RECORDED DATA »
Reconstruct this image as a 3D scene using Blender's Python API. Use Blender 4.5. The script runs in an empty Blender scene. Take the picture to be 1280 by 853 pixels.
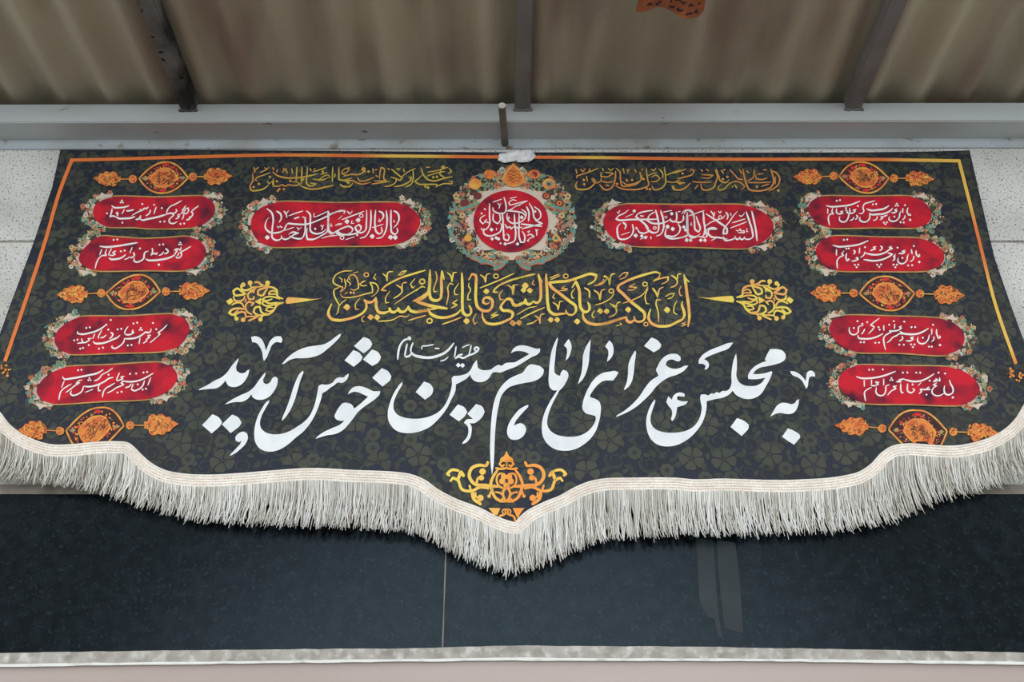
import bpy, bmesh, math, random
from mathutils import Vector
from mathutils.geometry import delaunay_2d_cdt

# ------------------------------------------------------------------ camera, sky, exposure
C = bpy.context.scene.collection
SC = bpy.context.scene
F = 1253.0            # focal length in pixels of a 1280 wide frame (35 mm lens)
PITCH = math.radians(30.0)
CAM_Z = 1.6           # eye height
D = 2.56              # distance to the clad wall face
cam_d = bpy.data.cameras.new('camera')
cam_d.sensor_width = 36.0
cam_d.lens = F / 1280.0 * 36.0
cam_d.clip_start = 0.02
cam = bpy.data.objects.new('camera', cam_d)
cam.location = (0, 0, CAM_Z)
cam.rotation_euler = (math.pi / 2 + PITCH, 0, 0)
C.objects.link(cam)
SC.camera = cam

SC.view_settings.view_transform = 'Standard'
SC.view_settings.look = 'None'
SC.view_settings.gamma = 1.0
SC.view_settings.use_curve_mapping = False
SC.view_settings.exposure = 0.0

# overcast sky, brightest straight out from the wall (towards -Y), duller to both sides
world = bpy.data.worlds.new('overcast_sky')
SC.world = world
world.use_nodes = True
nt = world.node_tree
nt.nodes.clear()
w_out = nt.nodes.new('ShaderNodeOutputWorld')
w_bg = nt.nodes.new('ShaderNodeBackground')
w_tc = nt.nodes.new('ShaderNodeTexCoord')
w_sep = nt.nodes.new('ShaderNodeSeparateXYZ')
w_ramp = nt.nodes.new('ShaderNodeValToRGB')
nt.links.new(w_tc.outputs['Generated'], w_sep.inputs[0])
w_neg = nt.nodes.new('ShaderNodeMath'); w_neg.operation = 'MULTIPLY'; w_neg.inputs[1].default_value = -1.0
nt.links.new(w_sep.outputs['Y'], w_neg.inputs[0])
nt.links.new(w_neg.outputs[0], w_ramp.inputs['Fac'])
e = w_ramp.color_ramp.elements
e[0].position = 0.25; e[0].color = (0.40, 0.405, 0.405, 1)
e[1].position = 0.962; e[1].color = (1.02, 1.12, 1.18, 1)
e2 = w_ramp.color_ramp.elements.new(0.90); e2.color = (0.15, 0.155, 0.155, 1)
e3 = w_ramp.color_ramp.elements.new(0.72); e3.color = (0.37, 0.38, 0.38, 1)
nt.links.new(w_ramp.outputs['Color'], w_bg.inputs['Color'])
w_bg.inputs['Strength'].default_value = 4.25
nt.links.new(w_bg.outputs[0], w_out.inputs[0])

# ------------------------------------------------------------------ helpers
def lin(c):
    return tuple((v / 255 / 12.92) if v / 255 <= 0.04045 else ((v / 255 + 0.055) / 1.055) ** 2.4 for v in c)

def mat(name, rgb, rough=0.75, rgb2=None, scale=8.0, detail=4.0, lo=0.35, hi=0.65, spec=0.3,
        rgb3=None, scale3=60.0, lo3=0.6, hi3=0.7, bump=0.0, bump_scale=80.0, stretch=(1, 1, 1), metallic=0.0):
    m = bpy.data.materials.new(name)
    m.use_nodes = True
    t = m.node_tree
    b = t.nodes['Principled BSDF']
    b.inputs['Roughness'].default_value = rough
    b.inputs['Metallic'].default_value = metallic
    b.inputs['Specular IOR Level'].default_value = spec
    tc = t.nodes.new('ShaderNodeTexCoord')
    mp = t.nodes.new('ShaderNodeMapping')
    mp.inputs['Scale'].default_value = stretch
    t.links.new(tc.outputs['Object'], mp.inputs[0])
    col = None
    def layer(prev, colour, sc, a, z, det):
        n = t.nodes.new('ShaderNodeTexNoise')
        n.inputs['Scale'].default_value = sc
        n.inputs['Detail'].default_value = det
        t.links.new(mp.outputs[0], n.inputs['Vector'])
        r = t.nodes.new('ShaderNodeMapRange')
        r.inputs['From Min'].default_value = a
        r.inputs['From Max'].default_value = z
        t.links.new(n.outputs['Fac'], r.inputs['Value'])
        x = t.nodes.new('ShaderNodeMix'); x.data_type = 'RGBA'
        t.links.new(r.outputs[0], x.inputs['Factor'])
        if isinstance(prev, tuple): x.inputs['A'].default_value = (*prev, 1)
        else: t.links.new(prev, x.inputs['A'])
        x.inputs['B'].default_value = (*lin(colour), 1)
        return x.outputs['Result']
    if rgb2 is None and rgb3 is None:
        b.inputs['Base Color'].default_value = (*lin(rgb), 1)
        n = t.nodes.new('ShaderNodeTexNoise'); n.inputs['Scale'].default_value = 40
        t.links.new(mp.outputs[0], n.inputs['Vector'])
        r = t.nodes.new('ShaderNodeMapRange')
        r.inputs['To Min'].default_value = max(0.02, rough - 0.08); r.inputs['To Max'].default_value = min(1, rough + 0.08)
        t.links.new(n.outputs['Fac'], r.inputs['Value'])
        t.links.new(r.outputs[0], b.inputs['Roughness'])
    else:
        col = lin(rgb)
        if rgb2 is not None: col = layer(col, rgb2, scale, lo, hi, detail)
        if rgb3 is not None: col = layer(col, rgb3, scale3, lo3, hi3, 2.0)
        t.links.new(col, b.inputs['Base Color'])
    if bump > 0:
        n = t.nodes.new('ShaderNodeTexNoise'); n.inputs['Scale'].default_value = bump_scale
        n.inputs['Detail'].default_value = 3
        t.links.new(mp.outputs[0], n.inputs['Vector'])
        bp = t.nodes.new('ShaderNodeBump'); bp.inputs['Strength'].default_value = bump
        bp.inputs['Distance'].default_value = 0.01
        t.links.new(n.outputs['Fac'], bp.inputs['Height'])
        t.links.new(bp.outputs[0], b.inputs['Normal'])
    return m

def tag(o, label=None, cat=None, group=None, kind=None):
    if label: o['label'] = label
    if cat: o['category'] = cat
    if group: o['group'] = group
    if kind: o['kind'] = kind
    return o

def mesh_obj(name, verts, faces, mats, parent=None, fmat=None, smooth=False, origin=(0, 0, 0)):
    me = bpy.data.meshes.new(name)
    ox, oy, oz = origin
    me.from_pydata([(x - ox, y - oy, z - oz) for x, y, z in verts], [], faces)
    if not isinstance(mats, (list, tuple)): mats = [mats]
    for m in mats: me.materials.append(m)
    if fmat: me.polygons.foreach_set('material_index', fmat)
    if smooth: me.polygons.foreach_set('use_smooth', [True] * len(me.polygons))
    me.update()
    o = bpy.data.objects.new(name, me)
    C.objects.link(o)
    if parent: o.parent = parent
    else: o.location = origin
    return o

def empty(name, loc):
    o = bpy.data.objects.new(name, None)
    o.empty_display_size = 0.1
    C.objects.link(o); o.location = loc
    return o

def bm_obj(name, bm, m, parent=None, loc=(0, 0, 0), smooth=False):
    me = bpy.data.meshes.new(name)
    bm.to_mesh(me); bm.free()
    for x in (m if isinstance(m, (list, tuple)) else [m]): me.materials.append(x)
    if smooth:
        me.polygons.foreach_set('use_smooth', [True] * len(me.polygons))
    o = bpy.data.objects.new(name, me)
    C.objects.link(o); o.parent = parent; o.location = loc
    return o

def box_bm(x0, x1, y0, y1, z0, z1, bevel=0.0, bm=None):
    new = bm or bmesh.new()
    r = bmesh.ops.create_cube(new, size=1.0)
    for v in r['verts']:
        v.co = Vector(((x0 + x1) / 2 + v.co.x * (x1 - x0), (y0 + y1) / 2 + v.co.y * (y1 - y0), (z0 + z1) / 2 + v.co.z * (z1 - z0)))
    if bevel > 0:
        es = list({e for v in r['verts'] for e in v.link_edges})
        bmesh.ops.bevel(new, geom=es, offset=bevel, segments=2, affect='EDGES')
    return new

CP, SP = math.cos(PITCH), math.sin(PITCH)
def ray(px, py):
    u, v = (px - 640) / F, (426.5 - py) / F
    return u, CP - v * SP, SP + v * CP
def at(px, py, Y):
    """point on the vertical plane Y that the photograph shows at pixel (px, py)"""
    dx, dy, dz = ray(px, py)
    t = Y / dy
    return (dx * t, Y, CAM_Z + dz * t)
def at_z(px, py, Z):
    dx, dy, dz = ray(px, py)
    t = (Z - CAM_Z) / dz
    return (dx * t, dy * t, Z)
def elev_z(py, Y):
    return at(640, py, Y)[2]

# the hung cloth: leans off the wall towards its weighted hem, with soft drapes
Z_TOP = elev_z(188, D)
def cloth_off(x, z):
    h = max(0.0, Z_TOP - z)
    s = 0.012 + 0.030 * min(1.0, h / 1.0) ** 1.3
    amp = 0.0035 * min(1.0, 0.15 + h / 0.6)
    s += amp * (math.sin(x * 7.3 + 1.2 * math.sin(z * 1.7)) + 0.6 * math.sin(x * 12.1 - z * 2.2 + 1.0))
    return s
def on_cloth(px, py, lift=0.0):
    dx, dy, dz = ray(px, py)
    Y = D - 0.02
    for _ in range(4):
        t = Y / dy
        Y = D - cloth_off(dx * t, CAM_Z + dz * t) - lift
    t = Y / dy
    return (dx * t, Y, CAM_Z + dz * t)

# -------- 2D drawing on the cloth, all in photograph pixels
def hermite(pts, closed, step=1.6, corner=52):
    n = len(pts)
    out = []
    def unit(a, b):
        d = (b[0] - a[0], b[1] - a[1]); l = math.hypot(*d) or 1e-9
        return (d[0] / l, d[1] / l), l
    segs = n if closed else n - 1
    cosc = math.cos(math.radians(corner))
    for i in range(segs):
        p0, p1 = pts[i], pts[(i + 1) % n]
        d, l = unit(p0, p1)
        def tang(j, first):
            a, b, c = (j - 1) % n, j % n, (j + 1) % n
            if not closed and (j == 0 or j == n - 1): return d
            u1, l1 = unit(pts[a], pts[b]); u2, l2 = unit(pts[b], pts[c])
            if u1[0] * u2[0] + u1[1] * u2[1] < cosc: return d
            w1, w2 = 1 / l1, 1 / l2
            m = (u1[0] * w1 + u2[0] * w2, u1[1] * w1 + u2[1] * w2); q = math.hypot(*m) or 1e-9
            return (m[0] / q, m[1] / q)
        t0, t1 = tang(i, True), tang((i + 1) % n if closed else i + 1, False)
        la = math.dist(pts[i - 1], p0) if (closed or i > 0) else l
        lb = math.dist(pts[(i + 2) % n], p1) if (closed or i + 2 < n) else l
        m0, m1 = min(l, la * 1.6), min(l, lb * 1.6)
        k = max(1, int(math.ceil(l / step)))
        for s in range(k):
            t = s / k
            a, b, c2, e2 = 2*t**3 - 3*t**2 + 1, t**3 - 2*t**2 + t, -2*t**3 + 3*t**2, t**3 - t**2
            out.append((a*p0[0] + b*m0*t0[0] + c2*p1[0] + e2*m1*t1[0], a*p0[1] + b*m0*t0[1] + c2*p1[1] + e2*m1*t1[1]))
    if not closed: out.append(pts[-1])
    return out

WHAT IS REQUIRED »
Write out an exact copy of the listing, first line through the line containing "nt.links.new(w_bg.outputs[0], w_out.inputs[0])", with the pictures left out.

REPLY »
Reconstruct this image as a 3D scene using Blender's Python API. Use Blender 4.5. The script runs in an empty Blender scene. Take the picture to be 1280 by 853 pixels.
import bpy, bmesh, math, random
from mathutils import Vector
from mathutils.geometry import delaunay_2d_cdt

# ------------------------------------------------------------------ camera, sky, exposure
C = bpy.context.scene.collection
SC = bpy.context.scene
F = 1253.0            # focal length in pixels of a 1280 wide frame (35 mm lens)
PITCH = math.radians(30.0)
CAM_Z = 1.6           # eye height
D = 2.56              # distance to the clad wall face
cam_d = bpy.data.cameras.new('camera')
cam_d.sensor_width = 36.0
cam_d.lens = F / 1280.0 * 36.0
cam_d.clip_start = 0.02
cam = bpy.data.objects.new('camera', cam_d)
cam.location = (0, 0, CAM_Z)
cam.rotation_euler = (math.pi / 2 + PITCH, 0, 0)
C.objects.link(cam)
SC.camera = cam

SC.view_settings.view_transform = 'Standard'
SC.view_settings.look = 'None'
SC.view_settings.gamma = 1.0
SC.view_settings.use_curve_mapping = False
SC.view_settings.exposure = 0.0

# overcast sky, brightest straight out from the wall (towards -Y), duller to both sides
world = bpy.data.worlds.new('overcast_sky')
SC.world = world
world.use_nodes = True
nt = world.node_tree
nt.nodes.clear()
w_out = nt.nodes.new('ShaderNodeOutputWorld')
w_bg = nt.nodes.new('ShaderNodeBackground')
w_tc = nt.nodes.new('ShaderNodeTexCoord')
w_sep = nt.nodes.new('ShaderNodeSeparateXYZ')
w_ramp = nt.nodes.new('ShaderNodeValToRGB')
nt.links.new(w_tc.outputs['Generated'], w_sep.inputs[0])
w_neg = nt.nodes.new('ShaderNodeMath'); w_neg.operation = 'MULTIPLY'; w_neg.inputs[1].default_value = -1.0
nt.links.new(w_sep.outputs['Y'], w_neg.inputs[0])
nt.links.new(w_neg.outputs[0], w_ramp.inputs['Fac'])
e = w_ramp.color_ramp.elements
e[0].position = 0.25; e[0].color = (0.40, 0.405, 0.405, 1)
e[1].position = 0.962; e[1].color = (1.02, 1.12, 1.18, 1)
e2 = w_ramp.color_ramp.elements.new(0.90); e2.color = (0.15, 0.155, 0.155, 1)
e3 = w_ramp.color_ramp.elements.new(0.72); e3.color = (0.37, 0.38, 0.38, 1)
nt.links.new(w_ramp.outputs['Color'], w_bg.inputs['Color'])
w_bg.inputs['Strength'].default_value = 4.25
nt.links.new(w_bg.outputs[0], w_out.inputs[0])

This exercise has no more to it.